-- DATA SEGMENT --

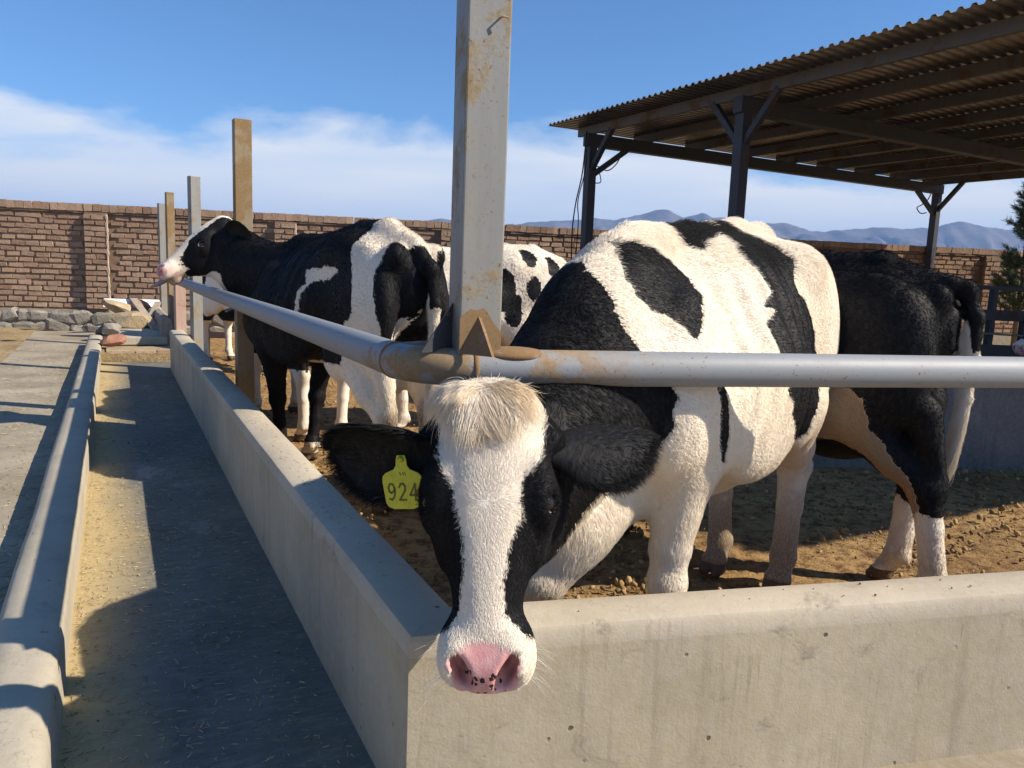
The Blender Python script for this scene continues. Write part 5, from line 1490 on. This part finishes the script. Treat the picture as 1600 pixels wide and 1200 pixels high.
def coat_fur(cow, n, seed, length, lift, radius, head=True, weight=None, boost=None):
    P, Nn, vi, rng = sample_hairs(cow, n, seed, lift, length, weight or facing(cow))
    keep = (cow.coat[vi, 1] < 0.35) & (P[:, 2] > 0.07)
    a, c, b = cow.head_uv(P)
    hm = (a > -0.05) & (a < 0.56) & (np.abs(c) < 0.15) & (b > -0.25) & (np.abs((P - cow.poll) @ cow.A) < 0.65)
    hm &= (np.linalg.norm(P - (cow.poll + cow.muz) / 2, axis=1) < 0.40)
    eye = np.minimum(np.linalg.norm(P - cow.H(0.2, 0.0865 * cow.hw, -0.03), axis=1), np.linalg.norm(P - cow.H(0.2, -0.0865 * cow.hw, -0.03), axis=1))
    keep &= eye > 0.023
    P, Nn, vi, hm = P[keep], Nn[keep], vi[keep], hm[keep]; a, c = a[keep], c[keep]
    F = body_flow(cow, P)
    # face: hair parts at a whorl between the eyes
    Fh = cow.A[None] * ((a - 0.205) * 1.5)[:, None] + cow.C[None] * c[:, None]; Fh /= np.linalg.norm(Fh, axis=1)[:, None] + 1e-6
    F = np.where(hm[:, None], Fh, F)
    L = length(cow, P, Nn, hm, a) if callable(length) else np.full(len(P), length)
    lf = np.where(hm, lift * 0.5, lift + 0.25 * smoothstep(1.24, 1.34, P[:, 2]))
    G = grow(cow, P, Nn, F, rng, L, lf, swirl=np.where(hm, 0.2, 0.36))
    w = cow.coat[vi, 0]; col = tint(w, rng, cow.coat[vi, 2] * 0.8)
    if hasattr(cow, 'tan'):
        t = cow.tan[vi] > 0.5; col[t] = np.array([0.42, 0.24, 0.11]) * rng.uniform(0.8, 1.3, (t.sum(), 1))
    rad = np.where(hm, radius * 0.8, radius)
    return hair_object('fur', G, col, rad, cow.root)
def len_main(cow, P, Nn, hm, a):
    L = 0.0115 + 0.019 * smoothstep(1.22, 1.34, P[:, 2]) + 0.008 * smoothstep(0.55, 0.9, P[:, 0]) + 0.010 * smoothstep(0.85, 0.68, P[:, 2]) * (P[:, 2] > 0.5)
    return np.where(hm, 0.0085 + 0.006 * smoothstep(0.10, 0.0, a) + 0.0035 * smoothstep(0.3, 0.15, a), L)
def w_main(cow, cen, nq):
    w = facing(cow)(cow, cen, nq); a, c, b = cow.head_uv(cen)
    hm = (a > -0.05) & (a < 0.56) & (np.abs(c) < 0.15) & (b > -0.25) & (cen[:, 0] > 0.95)
    return w * np.where(hm, 4.5, 1.0)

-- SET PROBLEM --
Give an exact reproduction of every line, leaving out any picture.

-- EXERCISE RESULT --
The Blender Python script for this scene continues. Write part 5, from line 1490 on. This part finishes the script. Treat the picture as 1600 pixels wide and 1200 pixels high.
def coat_fur(cow, n, seed, length, lift, radius, head=True, weight=None, boost=None):
    P, Nn, vi, rng = sample_hairs(cow, n, seed, lift, length, weight or facing(cow))
    keep = (cow.coat[vi, 1] < 0.35) & (P[:, 2] > 0.07)
    a, c, b = cow.head_uv(P)
    hm = (a > -0.05) & (a < 0.56) & (np.abs(c) < 0.15) & (b > -0.25) & (np.abs((P - cow.poll) @ cow.A) < 0.65)
    hm &= (np.linalg.norm(P - (cow.poll + cow.muz) / 2, axis=1) < 0.40)
    eye = np.minimum(np.linalg.norm(P - cow.H(0.2, 0.0865 * cow.hw, -0.03), axis=1), np.linalg.norm(P - cow.H(0.2, -0.0865 * cow.hw, -0.03), axis=1))
    keep &= eye > 0.023
    P, Nn, vi, hm = P[keep], Nn[keep], vi[keep], hm[keep]; a, c = a[keep], c[keep]
    F = body_flow(cow, P)
    # face: hair parts at a whorl between the eyes
    Fh = cow.A[None] * ((a - 0.205) * 1.5)[:, None] + cow.C[None] * c[:, None]; Fh /= np.linalg.norm(Fh, axis=1)[:, None] + 1e-6
    F = np.where(hm[:, None], Fh, F)
    L = length(cow, P, Nn, hm, a) if callable(length) else np.full(len(P), length)
    lf = np.where(hm, lift * 0.5, lift + 0.25 * smoothstep(1.24, 1.34, P[:, 2]))
    G = grow(cow, P, Nn, F, rng, L, lf, swirl=np.where(hm, 0.2, 0.36))
    w = cow.coat[vi, 0]; col = tint(w, rng, cow.coat[vi, 2] * 0.8)
    if hasattr(cow, 'tan'):
        t = cow.tan[vi] > 0.5; col[t] = np.array([0.42, 0.24, 0.11]) * rng.uniform(0.8, 1.3, (t.sum(), 1))
    rad = np.where(hm, radius * 0.8, radius)
    return hair_object('fur', G, col, rad, cow.root)
def len_main(cow, P, Nn, hm, a):
    L = 0.0115 + 0.019 * smoothstep(1.22, 1.34, P[:, 2]) + 0.008 * smoothstep(0.55, 0.9, P[:, 0]) + 0.010 * smoothstep(0.85, 0.68, P[:, 2]) * (P[:, 2] > 0.5)
    return np.where(hm, 0.0085 + 0.006 * smoothstep(0.10, 0.0, a) + 0.0035 * smoothstep(0.3, 0.15, a), L)
def w_main(cow, cen, nq):
    w = facing(cow)(cow, cen, nq); a, c, b = cow.head_uv(cen)
    hm = (a > -0.05) & (a < 0.56) & (np.abs(c) < 0.15) & (b > -0.25) & (cen[:, 0] > 0.95)
    return w * np.where(hm, 4.5, 1.0)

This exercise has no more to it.